Intel intends to increase the L2 capacity of its upcoming codenamed Arrow Lake processors to 3 MB per core, according to Golden Pig Upgrade (via @9550pro), a renowned leaker who tends to have accurate information about future Intel products. If the information is accurate, then Arrow Lake CPUs will offer higher performance in memory bandwidth-dependent applications.
Intel’s 13th Generation Core ‘Raptor Lake’ processor features a 2 MB L2 cache per high-performance Raptor Cove core and 512 KB L2 cache per energy-efficient Greacemont core, thus has 32 MB of L2 cache in total as well as 36 MB of L3 cache in total (3 MB L3 cache per P core, 3 MB per four E cores).

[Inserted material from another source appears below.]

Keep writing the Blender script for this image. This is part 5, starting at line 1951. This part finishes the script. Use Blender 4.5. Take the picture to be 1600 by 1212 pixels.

Row 0 – Cell 0 | P-Core | P-core L2 | E-Core | E-core L2 |
Alder Lake | Golden Cove | 1.25 MB | Gracemont | 512 KB |
Raptor Lake | Raptor Cove | 2 MB | Gracemont | 512 KB |
Meteor Lake | Redwood Cove | ? | Crestmont | ? |
Arrow Lake | ? | 3 MB | Crestmont | ? |
Lunar Lake | Lion Cove | ? | Skymont | ? |
Assuming that Intel’s Arrow Lake processors will retain eight high-performance cores, its total L2 capacity for performance cores will increase to a sizeable 24 MB. Meanwhile, it is unclear whether Intel also plans to expand the size of the L3 cache of Arrow Lake’s performance cores. Keeping in mind that Arrow Lake CPUs will be made on Intel’s 20A (2nm-class) fabrication process, the company might increase the size of all caches as it may not have a significant impact on die size and cost. Yet, only Intel knows what makes sense to do to increase performance without significantly affecting costs.
Increasing the L2 cache capacity for high-performance cores is done to boost performance. One of the primary benefits of increasing cache size is to improve the hit rate. If the working set of a given workload fits better within the enlarged L2 cache than it did before, this will reduce the need to access the slower L3 cache or main memory. This potentially leads to a reduction in average memory access time and potential energy savings, especially beneficial for workloads whose data sets can better fit within the enlarged L2 cache.
On the downside, a larger L2 cache can introduce slightly longer access latency. Keeping in mind that Intel’s processors already have large L3 caches increasing L2 cache size gets diminishing returns on performance benefits. Additionally, a large L2 cache might consume more power, produce more heat, and increase die area.